Saturday, January 30, 2021

New Book Alert: The Unseen Path by Zlaikha Y. Samad and L'mere Younossi; Sequel to The Unseen Blossom Reveals The Real World Surrounding The Fantasy

 


New Book Alert: The Unseen Path by Zlaikha Y. Samad and L'mere Younossi; Sequel to The Unseen Blossom Reveals The Real World Surrounding The Fantasy

By Julie Sara Porter

Bookworm Reviews


Spoilers: In 2019, I had the pleasure of reading my favorite book of that year and one of my all-time favorites since this blog began, The Unseen Blossom by Zlaikha Y. Samad and L'mere Younossi. This stunningly beautiful and allegorical love story is set in Afghanistan and stars Zuli and Lamar. In a modern day fairy tale, the duo are given a task to search for a fig blossom. They travel through various dream like landscapes and are aided by magical guides before they reach the end of their quest and find love with each other. They are also given a much larger task of sharing the lessons that they learned about love and empathy with the world. I did not exaggerate when I described The Unseen Blossom as "walking into someone else's dream." 


Well, I now have the pleasure of reviewing The Unseen Path, the sequel, and it's a thorny pleasure. Not because it's a bad book. In fact, it's just the opposite. However, if The Unseen Blossom is a fantastic dream, then The Unseen Path is what happens after the dreamer wakes up and reality sets in. The Unseen Path shows us the real Afghanistan in which Zuli and Lamar live. It is a world in which it is difficult to share such a fantastic journey among intense poverty and strict laws, a romance between lovers of different social classes, and ideas of empathy and love that are hard to share in a country that is torn apart by war.


The book begins where The Unseen Blossom ends. Zuli and Lamar have returned from their journey.There is a strong tonal shift in the book that is both jarring, but at the same time realistic in how quickly the world can change for people. The first half of the book somewhat retains the fantastic elements of the previous book, though bordering more on romantic comedy rather than fantasy. There are Zuli's regal but distant parents who are bound by tradition. There is Zuli's loyal maternal nanny, Gulnar. There are some seriocomic moments that illustrate the class differences between the pair.

 It seems that Samad and Younossi are invoking a Jane Austen-esque comedy of manners involving star crossed lovers. 

Then reality crashes in and the Reader is aware that this book is set Afghanistan in 1979.


The Soviet-Afghan War is foreshadowed in the first half of the book by rumors of war. Zuli's father, the king, fears that Russia may invade. But like a murderer in a movie that is first introduced as an extra where the audience's focus is on the lovers in the foreground, these rumors are mere whispers or dark clouds on the horizon. Only in hindsight, after a second reading, do those dark clouds become important.


Once war hits, it does so in a way that catapults Zuli, Lamar, and the Reader headlong into reality. There is so much grief and anguish, partly because it is so unexpected. The destroyed buildings which only chapters before held such friendly people are reduced to rubble.

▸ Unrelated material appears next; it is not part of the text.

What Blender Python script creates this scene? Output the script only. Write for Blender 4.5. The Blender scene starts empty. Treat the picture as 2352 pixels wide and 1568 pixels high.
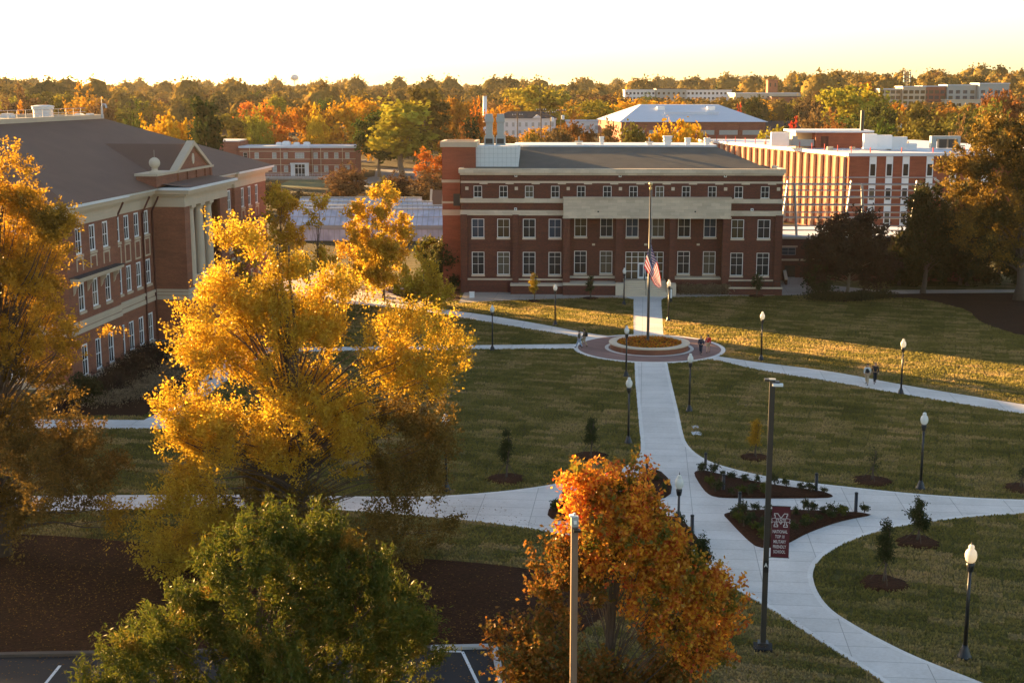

People like Zuli and Lamar make every day plans to get together, go to work, share a drink, or just hang out only to be cruelly ripped apart possibly never to see each other again. 


It would be tempting to make Zuli and Lamar soldiers, warriors, and hell bent on revenge against the people who destroyed their country (and really who could blame them?). But that path would contradict the lessons that they learned in The Unseen Blossom. They use their talents, abilities, and personalities to aid the people around them. To provide healing, education, empathy, and love through their actions. They are learning to put into practical use the lessons that they have been taught. Those lessons take them through the immense grief and suffering that surround them.


Is The Unseen Path a better book than The Unseen Blossom? Well, they are so different that it's almost like comparing two completely different entities. Even though they are written by the same authors, featuring the same deuteragonist characters, and carry similar themes. The Unseen Blossom is a one of a kind spiritual fantasy into a dream world. The Unseen Path shows one how to put the love, magic, and kindness that is shown in the dream world into the real one. It shows how one can turn that fantasy into reality and plant the blossom that grows a better world.